Material

= = = =

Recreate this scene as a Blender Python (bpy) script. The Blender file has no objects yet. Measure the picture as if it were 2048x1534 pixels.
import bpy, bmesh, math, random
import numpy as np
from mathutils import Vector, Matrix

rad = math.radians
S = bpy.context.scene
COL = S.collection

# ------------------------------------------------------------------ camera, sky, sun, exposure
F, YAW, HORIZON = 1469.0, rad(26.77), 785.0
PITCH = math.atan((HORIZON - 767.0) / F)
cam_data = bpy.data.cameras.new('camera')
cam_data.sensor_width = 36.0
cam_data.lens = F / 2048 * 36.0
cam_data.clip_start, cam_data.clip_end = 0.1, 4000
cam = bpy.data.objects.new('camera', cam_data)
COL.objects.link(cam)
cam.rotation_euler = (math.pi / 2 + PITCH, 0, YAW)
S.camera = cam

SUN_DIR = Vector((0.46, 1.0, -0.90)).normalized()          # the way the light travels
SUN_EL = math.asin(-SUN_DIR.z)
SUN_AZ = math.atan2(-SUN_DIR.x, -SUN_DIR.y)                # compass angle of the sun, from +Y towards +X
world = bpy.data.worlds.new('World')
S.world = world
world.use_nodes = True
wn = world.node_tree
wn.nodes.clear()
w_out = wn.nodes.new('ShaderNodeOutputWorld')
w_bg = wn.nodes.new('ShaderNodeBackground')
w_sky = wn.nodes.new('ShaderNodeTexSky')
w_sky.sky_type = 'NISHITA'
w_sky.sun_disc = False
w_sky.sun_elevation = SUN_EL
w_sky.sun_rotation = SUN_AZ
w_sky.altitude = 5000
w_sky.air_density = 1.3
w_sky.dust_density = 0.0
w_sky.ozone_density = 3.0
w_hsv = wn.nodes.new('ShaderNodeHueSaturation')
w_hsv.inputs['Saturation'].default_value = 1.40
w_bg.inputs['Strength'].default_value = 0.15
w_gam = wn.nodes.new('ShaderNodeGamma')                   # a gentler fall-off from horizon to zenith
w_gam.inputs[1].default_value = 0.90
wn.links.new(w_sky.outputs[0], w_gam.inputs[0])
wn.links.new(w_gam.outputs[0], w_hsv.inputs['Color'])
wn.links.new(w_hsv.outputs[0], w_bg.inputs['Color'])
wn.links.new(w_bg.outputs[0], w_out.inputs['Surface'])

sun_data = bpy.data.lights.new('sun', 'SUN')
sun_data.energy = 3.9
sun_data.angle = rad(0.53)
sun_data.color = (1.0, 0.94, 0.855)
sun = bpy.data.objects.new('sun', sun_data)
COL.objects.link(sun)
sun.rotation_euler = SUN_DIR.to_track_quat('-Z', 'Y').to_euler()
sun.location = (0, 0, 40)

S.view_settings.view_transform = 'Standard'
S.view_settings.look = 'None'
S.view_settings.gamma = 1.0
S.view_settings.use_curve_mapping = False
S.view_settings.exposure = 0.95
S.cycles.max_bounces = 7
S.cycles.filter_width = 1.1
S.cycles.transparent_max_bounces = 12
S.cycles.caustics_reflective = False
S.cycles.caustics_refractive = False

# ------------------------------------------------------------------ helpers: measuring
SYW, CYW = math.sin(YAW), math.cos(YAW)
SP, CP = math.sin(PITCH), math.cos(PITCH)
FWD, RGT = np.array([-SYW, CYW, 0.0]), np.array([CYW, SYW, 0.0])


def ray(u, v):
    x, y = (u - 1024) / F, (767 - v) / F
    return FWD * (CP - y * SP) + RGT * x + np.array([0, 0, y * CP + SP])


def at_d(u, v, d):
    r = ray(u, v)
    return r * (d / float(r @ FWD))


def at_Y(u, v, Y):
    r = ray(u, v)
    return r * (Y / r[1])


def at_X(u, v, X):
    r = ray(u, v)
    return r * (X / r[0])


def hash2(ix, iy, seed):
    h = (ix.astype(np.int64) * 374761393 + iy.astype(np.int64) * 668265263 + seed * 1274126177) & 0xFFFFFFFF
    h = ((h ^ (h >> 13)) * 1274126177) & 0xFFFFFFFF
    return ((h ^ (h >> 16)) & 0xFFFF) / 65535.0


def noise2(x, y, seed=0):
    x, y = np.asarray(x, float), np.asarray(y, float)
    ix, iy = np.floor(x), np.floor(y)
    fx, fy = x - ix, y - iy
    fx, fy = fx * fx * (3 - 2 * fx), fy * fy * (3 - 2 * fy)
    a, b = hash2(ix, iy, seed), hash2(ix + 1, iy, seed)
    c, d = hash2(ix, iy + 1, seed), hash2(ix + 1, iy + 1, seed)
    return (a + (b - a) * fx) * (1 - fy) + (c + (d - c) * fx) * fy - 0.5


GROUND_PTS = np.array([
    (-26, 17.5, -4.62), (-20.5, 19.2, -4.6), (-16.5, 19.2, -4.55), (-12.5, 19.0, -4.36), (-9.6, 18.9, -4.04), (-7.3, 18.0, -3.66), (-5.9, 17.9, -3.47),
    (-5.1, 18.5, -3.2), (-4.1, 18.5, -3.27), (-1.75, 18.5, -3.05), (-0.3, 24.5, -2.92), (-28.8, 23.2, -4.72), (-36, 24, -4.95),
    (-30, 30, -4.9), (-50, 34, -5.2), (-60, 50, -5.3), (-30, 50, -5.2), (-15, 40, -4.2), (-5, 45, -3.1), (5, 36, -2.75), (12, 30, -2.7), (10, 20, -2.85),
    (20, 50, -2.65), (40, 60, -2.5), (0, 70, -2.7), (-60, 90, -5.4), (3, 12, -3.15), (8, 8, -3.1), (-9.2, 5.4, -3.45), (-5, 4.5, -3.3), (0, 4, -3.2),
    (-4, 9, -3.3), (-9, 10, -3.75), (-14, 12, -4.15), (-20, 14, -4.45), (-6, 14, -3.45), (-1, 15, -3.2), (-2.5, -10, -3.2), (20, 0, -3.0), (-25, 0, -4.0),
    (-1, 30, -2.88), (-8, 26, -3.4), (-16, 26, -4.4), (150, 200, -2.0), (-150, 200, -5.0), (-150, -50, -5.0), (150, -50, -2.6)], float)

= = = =

Written request
Print the material above verbatim, first line through the line containing "S.camera = cam", both included.

Finished task
Recreate this scene as a Blender Python (bpy) script. The Blender file has no objects yet. Measure the picture as if it were 2048x1534 pixels.
import bpy, bmesh, math, random
import numpy as np
from mathutils import Vector, Matrix

rad = math.radians
S = bpy.context.scene
COL = S.collection

# ------------------------------------------------------------------ camera, sky, sun, exposure
F, YAW, HORIZON = 1469.0, rad(26.77), 785.0
PITCH = math.atan((HORIZON - 767.0) / F)
cam_data = bpy.data.cameras.new('camera')
cam_data.sensor_width = 36.0
cam_data.lens = F / 2048 * 36.0
cam_data.clip_start, cam_data.clip_end = 0.1, 4000
cam = bpy.data.objects.new('camera', cam_data)
COL.objects.link(cam)
cam.rotation_euler = (math.pi / 2 + PITCH, 0, YAW)
S.camera = cam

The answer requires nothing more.